Repeat only the lines running from the beginning of the material through the line that contains "m = M(); m.tube([(0, 0, .0), (.0, .0, -.44)], .004, 8);".

Raw data:
** Start **

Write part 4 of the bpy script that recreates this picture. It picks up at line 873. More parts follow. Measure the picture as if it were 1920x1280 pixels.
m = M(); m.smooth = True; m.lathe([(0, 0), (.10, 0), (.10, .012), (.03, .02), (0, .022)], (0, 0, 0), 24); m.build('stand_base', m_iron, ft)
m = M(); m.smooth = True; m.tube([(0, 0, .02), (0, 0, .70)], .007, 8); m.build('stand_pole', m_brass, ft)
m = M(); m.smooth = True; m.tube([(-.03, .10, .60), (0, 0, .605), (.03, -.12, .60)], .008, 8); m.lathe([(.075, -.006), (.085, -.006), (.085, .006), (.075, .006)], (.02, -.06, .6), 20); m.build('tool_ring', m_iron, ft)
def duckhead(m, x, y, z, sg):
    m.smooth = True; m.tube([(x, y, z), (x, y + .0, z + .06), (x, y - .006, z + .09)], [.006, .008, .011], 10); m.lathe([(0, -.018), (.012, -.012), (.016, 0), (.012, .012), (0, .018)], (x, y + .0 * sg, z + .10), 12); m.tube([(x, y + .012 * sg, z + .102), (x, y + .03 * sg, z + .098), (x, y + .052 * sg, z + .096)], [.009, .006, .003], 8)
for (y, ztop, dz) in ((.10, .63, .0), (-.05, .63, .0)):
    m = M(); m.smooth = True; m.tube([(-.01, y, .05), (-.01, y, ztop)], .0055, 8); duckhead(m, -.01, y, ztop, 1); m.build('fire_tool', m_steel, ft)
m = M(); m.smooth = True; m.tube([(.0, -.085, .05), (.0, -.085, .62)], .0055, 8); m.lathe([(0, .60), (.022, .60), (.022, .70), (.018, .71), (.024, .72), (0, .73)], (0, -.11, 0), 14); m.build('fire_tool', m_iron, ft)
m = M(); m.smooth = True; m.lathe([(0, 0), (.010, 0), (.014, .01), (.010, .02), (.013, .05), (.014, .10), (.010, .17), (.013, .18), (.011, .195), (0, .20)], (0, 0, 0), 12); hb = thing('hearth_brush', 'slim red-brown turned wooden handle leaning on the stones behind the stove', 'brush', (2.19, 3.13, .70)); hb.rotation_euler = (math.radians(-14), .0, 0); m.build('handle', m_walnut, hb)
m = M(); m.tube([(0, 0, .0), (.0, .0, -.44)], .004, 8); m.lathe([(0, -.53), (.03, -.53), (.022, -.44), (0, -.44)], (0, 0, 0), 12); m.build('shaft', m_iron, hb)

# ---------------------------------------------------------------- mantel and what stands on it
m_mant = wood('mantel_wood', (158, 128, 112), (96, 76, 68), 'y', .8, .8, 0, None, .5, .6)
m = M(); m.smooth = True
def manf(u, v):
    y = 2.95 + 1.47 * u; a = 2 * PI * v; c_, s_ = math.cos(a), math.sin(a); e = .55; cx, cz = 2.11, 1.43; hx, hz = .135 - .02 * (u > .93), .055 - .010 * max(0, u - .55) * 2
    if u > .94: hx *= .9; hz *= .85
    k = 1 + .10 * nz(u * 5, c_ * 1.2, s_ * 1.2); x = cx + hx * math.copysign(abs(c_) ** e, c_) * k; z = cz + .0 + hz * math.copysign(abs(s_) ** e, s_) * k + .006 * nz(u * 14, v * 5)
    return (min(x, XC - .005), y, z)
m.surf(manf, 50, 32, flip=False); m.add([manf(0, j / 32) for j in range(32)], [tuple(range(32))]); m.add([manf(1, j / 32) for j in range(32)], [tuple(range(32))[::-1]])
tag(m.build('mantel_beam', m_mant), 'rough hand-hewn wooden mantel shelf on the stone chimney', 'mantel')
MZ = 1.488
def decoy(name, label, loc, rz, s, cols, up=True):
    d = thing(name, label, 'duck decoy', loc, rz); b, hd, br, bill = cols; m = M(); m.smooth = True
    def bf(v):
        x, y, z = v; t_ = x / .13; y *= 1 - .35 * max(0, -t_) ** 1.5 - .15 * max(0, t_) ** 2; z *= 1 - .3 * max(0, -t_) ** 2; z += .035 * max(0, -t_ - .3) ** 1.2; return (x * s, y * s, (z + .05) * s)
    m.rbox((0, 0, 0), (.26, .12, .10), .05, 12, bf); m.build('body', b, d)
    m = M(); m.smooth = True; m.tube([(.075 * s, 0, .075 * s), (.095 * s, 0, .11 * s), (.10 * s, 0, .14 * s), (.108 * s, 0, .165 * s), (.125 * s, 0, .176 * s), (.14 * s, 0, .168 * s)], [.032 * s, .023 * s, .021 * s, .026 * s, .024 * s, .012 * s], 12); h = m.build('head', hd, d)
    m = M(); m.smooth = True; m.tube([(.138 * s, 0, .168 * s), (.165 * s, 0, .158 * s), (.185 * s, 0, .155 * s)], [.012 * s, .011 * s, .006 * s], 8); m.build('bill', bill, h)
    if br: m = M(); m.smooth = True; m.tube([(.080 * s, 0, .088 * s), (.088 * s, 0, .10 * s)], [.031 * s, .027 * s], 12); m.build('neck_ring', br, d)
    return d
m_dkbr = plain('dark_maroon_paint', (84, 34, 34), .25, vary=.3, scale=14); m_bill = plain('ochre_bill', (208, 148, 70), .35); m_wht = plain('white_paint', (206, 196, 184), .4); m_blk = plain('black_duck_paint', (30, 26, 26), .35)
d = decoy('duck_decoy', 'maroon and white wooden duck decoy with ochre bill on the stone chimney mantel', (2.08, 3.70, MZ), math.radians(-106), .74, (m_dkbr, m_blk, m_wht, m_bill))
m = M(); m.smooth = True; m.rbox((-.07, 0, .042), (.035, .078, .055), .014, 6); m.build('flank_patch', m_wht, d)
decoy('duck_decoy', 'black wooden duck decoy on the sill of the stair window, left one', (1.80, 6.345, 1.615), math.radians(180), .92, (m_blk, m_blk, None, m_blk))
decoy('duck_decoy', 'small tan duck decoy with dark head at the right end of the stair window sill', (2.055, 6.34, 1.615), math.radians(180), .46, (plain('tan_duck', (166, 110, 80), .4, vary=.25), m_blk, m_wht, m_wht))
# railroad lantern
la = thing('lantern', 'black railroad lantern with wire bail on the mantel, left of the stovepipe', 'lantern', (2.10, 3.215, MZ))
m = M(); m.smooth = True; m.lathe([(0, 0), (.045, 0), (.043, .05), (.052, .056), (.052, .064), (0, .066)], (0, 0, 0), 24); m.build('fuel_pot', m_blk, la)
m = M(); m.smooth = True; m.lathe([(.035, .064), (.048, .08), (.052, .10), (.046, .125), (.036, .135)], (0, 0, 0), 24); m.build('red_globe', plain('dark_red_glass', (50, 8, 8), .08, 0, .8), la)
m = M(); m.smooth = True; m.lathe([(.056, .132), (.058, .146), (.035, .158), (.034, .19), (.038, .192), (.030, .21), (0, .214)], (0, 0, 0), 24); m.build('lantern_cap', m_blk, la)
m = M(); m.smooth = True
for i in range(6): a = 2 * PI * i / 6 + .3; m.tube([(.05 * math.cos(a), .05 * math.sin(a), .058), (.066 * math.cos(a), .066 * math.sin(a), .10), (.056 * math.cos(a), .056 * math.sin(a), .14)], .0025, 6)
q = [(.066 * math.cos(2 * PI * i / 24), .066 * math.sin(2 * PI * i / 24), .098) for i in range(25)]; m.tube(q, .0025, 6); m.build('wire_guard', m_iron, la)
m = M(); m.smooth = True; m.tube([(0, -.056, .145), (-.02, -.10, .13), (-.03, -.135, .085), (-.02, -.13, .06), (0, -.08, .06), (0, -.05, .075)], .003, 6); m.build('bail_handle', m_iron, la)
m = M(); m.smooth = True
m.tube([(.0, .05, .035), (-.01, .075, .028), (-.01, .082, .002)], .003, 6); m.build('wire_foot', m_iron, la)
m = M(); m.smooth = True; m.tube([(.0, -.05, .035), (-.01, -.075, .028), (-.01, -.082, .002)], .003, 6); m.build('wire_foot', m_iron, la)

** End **

Expected answer:
Write part 4 of the bpy script that recreates this picture. It picks up at line 873. More parts follow. Measure the picture as if it were 1920x1280 pixels.
m = M(); m.smooth = True; m.lathe([(0, 0), (.10, 0), (.10, .012), (.03, .02), (0, .022)], (0, 0, 0), 24); m.build('stand_base', m_iron, ft)
m = M(); m.smooth = True; m.tube([(0, 0, .02), (0, 0, .70)], .007, 8); m.build('stand_pole', m_brass, ft)
m = M(); m.smooth = True; m.tube([(-.03, .10, .60), (0, 0, .605), (.03, -.12, .60)], .008, 8); m.lathe([(.075, -.006), (.085, -.006), (.085, .006), (.075, .006)], (.02, -.06, .6), 20); m.build('tool_ring', m_iron, ft)
def duckhead(m, x, y, z, sg):
    m.smooth = True; m.tube([(x, y, z), (x, y + .0, z + .06), (x, y - .006, z + .09)], [.006, .008, .011], 10); m.lathe([(0, -.018), (.012, -.012), (.016, 0), (.012, .012), (0, .018)], (x, y + .0 * sg, z + .10), 12); m.tube([(x, y + .012 * sg, z + .102), (x, y + .03 * sg, z + .098), (x, y + .052 * sg, z + .096)], [.009, .006, .003], 8)
for (y, ztop, dz) in ((.10, .63, .0), (-.05, .63, .0)):
    m = M(); m.smooth = True; m.tube([(-.01, y, .05), (-.01, y, ztop)], .0055, 8); duckhead(m, -.01, y, ztop, 1); m.build('fire_tool', m_steel, ft)
m = M(); m.smooth = True; m.tube([(.0, -.085, .05), (.0, -.085, .62)], .0055, 8); m.lathe([(0, .60), (.022, .60), (.022, .70), (.018, .71), (.024, .72), (0, .73)], (0, -.11, 0), 14); m.build('fire_tool', m_iron, ft)
m = M(); m.smooth = True; m.lathe([(0, 0), (.010, 0), (.014, .01), (.010, .02), (.013, .05), (.014, .10), (.010, .17), (.013, .18), (.011, .195), (0, .20)], (0, 0, 0), 12); hb = thing('hearth_brush', 'slim red-brown turned wooden handle leaning on the stones behind the stove', 'brush', (2.19, 3.13, .70)); hb.rotation_euler = (math.radians(-14), .0, 0); m.build('handle', m_walnut, hb)
m = M(); m.tube([(0, 0, .0), (.0, .0, -.44)], .004, 8); m.lathe([(0, -.53), (.03, -.53), (.022, -.44), (0, -.44)], (0, 0, 0), 12); m.build('shaft', m_iron, hb)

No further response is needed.